The task: Find the lines below that contain the string "scene". Copy each one.

Supplied material:
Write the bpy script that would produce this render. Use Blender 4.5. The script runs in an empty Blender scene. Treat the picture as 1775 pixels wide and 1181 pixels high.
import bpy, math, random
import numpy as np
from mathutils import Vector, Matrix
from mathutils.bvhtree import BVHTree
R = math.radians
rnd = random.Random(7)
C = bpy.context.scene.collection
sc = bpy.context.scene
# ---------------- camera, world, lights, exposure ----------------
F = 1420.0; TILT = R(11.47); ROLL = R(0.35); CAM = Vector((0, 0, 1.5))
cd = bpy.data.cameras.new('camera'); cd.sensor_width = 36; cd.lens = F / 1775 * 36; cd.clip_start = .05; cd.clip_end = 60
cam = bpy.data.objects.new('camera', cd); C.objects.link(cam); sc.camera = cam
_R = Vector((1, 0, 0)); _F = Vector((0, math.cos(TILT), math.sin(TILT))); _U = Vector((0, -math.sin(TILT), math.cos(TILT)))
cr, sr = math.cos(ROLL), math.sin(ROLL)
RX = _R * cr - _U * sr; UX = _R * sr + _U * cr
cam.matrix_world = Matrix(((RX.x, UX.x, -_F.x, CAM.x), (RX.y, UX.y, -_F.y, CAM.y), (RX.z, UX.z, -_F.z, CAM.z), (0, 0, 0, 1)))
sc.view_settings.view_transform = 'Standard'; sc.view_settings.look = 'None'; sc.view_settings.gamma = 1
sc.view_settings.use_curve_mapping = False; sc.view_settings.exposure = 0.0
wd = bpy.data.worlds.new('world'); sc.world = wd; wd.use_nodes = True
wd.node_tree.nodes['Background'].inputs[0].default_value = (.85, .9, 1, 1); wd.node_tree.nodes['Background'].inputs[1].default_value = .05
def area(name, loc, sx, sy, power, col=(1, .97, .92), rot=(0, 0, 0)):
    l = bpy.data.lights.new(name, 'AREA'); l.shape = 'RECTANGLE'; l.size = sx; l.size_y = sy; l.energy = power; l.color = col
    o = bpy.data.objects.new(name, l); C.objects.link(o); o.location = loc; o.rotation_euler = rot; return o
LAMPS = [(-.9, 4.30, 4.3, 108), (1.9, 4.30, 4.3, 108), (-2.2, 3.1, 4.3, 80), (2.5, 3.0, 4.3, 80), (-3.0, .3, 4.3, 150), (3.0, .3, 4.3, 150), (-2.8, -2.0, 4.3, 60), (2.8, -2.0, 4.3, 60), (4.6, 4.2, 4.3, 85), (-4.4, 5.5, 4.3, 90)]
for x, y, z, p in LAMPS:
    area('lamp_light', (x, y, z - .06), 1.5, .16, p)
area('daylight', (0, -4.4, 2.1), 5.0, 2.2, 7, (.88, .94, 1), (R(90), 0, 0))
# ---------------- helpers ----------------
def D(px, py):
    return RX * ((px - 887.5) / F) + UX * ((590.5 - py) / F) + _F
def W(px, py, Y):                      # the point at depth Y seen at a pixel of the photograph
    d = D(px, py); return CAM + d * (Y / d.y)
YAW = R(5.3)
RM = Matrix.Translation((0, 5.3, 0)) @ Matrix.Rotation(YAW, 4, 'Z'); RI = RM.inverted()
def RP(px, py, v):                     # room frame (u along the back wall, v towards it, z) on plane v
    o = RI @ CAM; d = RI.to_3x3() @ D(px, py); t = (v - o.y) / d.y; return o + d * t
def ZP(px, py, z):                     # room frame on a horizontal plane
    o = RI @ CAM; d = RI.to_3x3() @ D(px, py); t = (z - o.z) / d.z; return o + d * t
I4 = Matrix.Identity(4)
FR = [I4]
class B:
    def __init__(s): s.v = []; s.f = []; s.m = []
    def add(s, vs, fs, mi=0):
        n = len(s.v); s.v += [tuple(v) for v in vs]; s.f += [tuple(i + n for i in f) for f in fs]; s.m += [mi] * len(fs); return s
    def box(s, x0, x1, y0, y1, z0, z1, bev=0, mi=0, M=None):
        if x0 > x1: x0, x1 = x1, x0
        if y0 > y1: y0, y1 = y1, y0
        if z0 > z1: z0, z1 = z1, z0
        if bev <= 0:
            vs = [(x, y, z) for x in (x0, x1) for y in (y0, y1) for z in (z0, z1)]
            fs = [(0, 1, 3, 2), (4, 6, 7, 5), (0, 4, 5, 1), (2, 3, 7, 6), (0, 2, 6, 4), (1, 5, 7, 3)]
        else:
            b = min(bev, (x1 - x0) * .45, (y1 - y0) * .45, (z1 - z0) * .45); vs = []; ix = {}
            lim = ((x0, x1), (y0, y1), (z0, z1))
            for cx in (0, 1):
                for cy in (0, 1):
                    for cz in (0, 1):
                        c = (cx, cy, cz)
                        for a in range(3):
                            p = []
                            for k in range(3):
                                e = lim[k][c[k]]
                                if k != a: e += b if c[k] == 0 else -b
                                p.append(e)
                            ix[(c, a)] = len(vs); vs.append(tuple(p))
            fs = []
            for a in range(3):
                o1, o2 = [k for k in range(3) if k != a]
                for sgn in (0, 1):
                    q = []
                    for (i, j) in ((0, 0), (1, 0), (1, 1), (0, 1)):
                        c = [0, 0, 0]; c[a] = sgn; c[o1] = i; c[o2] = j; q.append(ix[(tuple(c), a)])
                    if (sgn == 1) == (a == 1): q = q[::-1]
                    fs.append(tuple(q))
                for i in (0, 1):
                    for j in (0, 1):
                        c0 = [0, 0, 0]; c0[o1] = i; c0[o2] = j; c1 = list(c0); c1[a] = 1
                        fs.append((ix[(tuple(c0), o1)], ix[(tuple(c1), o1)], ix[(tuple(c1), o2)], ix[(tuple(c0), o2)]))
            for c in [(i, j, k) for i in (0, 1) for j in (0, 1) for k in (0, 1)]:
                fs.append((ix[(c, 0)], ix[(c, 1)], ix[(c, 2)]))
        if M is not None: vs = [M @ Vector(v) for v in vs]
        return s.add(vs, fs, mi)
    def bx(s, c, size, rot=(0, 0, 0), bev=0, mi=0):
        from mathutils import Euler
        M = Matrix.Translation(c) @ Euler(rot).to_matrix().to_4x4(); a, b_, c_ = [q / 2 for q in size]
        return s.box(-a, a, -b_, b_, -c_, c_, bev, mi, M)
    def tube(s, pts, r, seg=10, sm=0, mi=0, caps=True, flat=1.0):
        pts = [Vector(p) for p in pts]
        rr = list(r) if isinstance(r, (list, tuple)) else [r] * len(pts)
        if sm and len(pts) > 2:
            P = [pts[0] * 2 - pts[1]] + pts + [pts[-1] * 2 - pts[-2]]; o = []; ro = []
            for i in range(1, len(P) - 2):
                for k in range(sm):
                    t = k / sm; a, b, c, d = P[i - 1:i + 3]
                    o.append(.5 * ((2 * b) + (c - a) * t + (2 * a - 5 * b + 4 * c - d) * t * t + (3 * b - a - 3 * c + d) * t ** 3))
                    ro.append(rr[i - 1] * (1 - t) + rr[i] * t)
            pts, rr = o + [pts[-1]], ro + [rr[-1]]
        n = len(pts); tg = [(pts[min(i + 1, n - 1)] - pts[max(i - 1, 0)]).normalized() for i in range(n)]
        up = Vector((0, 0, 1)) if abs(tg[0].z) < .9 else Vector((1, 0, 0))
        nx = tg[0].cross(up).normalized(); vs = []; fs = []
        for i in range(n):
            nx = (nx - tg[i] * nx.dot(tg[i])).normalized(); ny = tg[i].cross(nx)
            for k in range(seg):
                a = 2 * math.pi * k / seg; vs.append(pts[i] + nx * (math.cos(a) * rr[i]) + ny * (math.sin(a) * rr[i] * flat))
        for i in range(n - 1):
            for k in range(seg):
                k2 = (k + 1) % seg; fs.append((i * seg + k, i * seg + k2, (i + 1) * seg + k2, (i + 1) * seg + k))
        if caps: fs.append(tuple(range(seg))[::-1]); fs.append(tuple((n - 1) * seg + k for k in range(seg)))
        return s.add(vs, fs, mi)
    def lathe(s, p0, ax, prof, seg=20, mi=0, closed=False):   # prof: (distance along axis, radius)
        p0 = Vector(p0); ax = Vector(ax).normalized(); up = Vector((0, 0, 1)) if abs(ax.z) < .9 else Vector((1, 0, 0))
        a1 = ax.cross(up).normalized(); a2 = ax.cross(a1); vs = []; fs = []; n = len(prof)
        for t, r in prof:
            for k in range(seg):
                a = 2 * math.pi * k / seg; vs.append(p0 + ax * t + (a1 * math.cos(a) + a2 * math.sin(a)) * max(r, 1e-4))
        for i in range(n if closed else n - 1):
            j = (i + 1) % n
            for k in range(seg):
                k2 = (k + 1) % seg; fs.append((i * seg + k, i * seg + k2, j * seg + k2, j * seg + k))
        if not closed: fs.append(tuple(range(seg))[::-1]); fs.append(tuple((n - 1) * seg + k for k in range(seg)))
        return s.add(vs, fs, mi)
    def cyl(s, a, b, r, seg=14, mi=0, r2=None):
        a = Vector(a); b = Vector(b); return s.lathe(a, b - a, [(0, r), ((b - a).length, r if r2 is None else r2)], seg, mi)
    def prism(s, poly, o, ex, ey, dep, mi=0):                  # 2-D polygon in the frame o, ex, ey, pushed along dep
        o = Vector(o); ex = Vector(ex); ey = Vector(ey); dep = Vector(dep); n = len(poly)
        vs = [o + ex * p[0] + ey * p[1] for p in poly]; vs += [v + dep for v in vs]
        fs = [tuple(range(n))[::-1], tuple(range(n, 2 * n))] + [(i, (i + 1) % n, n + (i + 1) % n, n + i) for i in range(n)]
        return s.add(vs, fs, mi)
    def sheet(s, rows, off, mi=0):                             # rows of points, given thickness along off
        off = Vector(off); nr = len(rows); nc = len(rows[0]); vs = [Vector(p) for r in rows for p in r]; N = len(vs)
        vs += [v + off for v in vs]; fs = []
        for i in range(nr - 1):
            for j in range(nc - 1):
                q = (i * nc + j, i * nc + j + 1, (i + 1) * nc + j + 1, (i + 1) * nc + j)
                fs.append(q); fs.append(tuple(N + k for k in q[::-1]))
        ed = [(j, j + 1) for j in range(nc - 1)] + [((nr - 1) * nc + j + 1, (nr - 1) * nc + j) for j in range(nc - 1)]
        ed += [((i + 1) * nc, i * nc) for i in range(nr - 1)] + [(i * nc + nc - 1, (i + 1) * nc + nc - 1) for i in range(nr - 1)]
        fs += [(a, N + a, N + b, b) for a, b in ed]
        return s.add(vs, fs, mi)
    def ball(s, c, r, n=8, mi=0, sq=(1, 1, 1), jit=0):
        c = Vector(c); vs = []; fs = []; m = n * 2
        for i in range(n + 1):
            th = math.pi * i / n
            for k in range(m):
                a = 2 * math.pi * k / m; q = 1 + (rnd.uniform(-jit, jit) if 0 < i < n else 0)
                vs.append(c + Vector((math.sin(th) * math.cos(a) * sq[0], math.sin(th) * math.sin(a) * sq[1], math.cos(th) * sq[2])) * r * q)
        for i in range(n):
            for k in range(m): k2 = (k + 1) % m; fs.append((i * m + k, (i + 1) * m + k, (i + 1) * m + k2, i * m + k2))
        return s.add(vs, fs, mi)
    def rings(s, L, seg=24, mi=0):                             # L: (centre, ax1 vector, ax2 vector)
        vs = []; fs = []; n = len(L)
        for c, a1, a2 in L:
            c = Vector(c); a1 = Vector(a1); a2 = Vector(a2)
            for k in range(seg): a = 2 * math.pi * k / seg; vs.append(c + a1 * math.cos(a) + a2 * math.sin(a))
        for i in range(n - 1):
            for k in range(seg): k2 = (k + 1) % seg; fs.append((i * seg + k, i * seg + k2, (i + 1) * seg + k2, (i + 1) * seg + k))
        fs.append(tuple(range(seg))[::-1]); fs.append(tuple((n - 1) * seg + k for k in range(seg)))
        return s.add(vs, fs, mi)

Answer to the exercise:
Write the bpy script that would produce this render. Use Blender 4.5. The script runs in an empty Blender scene. Treat the picture as 1775 pixels wide and 1181 pixels high.
C = bpy.context.scene.collection
sc = bpy.context.scene